3) Potential cracks in the corporate credit cycle, with higher leverage levels: “Corporate credit vulnerabilities warrant close attention, especially if growth should fall short of our and consensus expectations this year,” the report warns.

4) Pimco appears positive on US housing on better affordability levels (lower mortgage rates). US housing prices are expected to rise by 6 percent over the next couple of years.

5) The world leads, the US lags, says Pimco: “Global PMIs are rebounding, especially in emerging markets, but the US gross domestic product growth could slow further to around 1 percent annualized in the first half of 2020.” It adds that the ”US election could also hold US growth back, especially if progressive high-tax, high-regulation Democratic candidates gain support.”

6) Pimco dubs inflation, “the devil they prefer”: “We believe inflation will remain benign in developed markets, but may pick up as labor markets tighten and fiscal becomes more expansionary. We see major central banks largely on hold,” say Fels and Balls.

7) Dealing with disruption: Pimco holds its secular narrative. “Our expectations of a moderate pickup in global growth could be disrupted by secular factors, including China, aging populations, geopolitics, technology and climate change,” the report points out.

Greece will once again outperform eurozone growth in 2020 as the country eyes an economic expansion rate of 2.8 percent according to the state budget, while Pimco projects the bloc’s growth to come to around 1 percent, after a 1.2 percent rate in 2019 and 1.9 percent in 2018. This is in the context of an average growth of 1-1.5 percent across developed markets, while emerging economies are seen growing between 4.25-5.25 percent.

“We expect euro area growth reaccelerating gradually on the back of an improved global trade environment and ongoing support from monetary and fiscal conditions. Germany in particular should show some recovery following the recent patch of stagnation. Increasing signs of spillover from the manufacturing weakness into the broader labor market, and lingering uncertainty over a fragile trade truce between the US and China, on the other hand, will likely limit the strength of the upswing,” Pimco says.

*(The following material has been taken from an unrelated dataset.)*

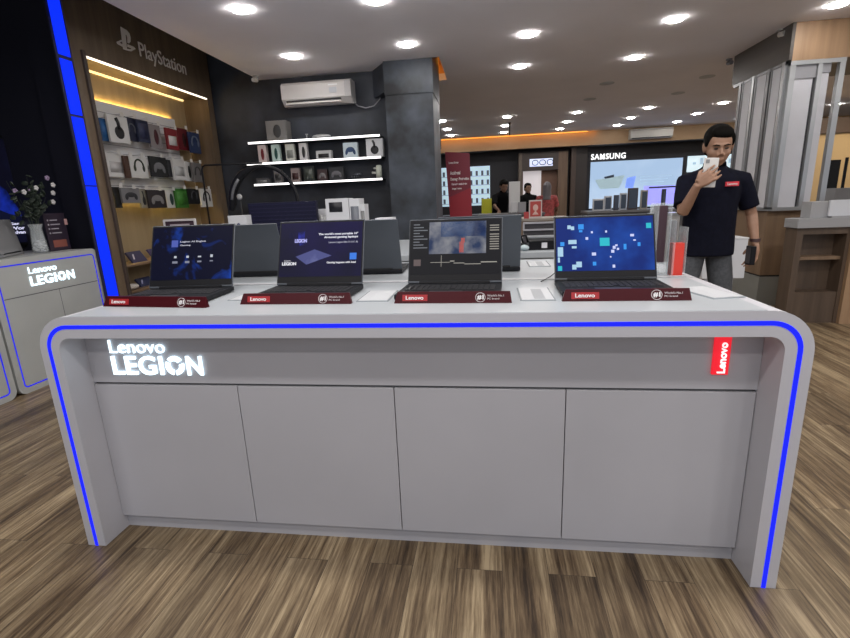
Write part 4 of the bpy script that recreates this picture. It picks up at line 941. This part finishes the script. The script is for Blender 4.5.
# things on the long far counter
dd = [((593, 199, 604, 209), 'rounded white lamp on the long dark far counter', (.6, .6, .62)), ((604.5, 196, 612, 208), 'white framed tablet on the long dark far counter, left one', (.5, .52, .58)), ((614, 195, 619, 208), 'narrow dark device on the long dark far counter', (.06, .06, .08)), ((620, 193, 627, 208), 'white framed tablet on the long dark far counter, right one', (.5, .52, .58)), ((628, 188, 638, 208), 'brown box stack on the long dark far counter', (.07, .045, .045)), ((641, 190, 648, 204), 'beige card display on the long dark far counter', (.42, .38, .34)), ((662, 189, 666, 206), 'dark upright bottle on the long dark far counter', (.03, .03, .05))]
for r, lb, c in dd:
    q = pxr(*r, 'y', 9.1); t = thing('counter_display', (q[0], 9.1, .9305), 0, lb, 'display item')
    B().box(q[0], q[1], 9.1, 9.16, .9305, q[3], bev=.008).obj('body', M(c, .4), t)
    box('face', M((.05, .07, .11), .3), t, q[0]+.02, q[1]-.02, 9.094, 9.1, .96, q[3]-.03)
q = pxr(648, 198, 655, 206, 'y', 9.1)
# things on the near far-counter
for r, y, lb, c in (((509, 181.5, 520, 203), 8.2, 'white upright tablet on the dark counter of the man in black', (.66, .66, .66)), ((511, 202, 517, 208), 8.0, 'small white striped box at the counter under the upright tablet', (.6, .6, .62)), ((518, 202, 526, 209), 8.0, 'small grey box right of the white striped box', (.3, .3, .32))):
    q = pxr(*r, 'y', y); t = thing('counter_item', (q[0], y, .9805), 0, lb, 'display item')
    B().box(q[0], q[1], y, y+.05, .9805, max(q[3], 1.05), bev=.006).obj('body', M(c, .4), t); box('edge', M((.2, .2, .2), .4), t, q[0]+.01, q[1]-.01, y-.004, y, .985, 1.0)
for r, c, lb in (((669, 212, 675, 222), (.5, .5, .75), 'violet lit phone stand on the small white counter'), ((676, 213, 680, 222), (.15, .35, .6), 'blue lit phone stand on the small white counter')):
    q = pxr(*r, 'y', 6.4); t = thing('phone_stand', (q[0], 6.4, .9505), 0, lb, 'phone'); box('screen_body', DIM(c, .8), t, q[0], q[1], 6.4, 6.43, .9505, q[3]); box('foot', GREYPL, t, q[0]-.01, q[1]+.01, 6.38, 6.46, .9501, .9505)
# hanging rods, far air conditioner
for x, y, z, lb in ((.53, 9.4, 2.35, 'thin dark rod hanging from the ceiling above the red banner'), (2.0, 9.4, 2.55, 'thin dark rod hanging from the ceiling near the portal')):
    t = thing('hanging_rod', (x, y, ZC), 0, lb, 'rod'); B().tube([(x, y, ZC), (x, y, z)], .012, 6).obj('rod', BLACK, t); box('plate', BLACK, t, x-.03, x+.03, y-.03, y+.03, ZC-.012, ZC-.001)
t = thing('air_conditioner', (5.5, 11.5, 2.5), 0, 'small white air conditioner on the far wooden bulkhead', 'air conditioner')
B().prism([(11.4, 2.56), (11.38, 2.72), (11.42, 2.76), (11.615, 2.76), (11.615, 2.53), (11.45, 2.53)], 4.98, 5.95, 'x').obj('body', M((.5, .48, .45), .4), t); box('air_slot', BLACKM, t, 5.02, 5.9, 11.405, 11.43, 2.535, 2.56)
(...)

As for eurozone inflation, it “looks set to remain low. We see some pass-through of recent wage increases into core services inflation. But the rise is likely to be muted, as wage inflation is likely to flatline ahead in an environment of weaker growth, and as corporate pricing is likely to remain cautious in the current uncertain growth environment. Another factor pushing up core inflation will be the lagged effect of the recent currency depreciation on core goods prices, although the relationship between currency changes and core prices looks to have weakened of late. On balance, we see core inflation remaining close to 1 percent,” expects Pimco.

On the bloc’s monetary policy, “we do not expect any new measures from the European Central Bank, which is likely to keep the policy rate at -0.50 percent and continue net asset purchases of 20 billion euros per month through the forecast horizon.”

“If additional easing is needed, the focus will likely be on forward guidance, quantitative easing (QE) and longer-term refinancing operations (LTROs), given increasing concerns about the side effects of deeper negative rates,” the Pimco report notes.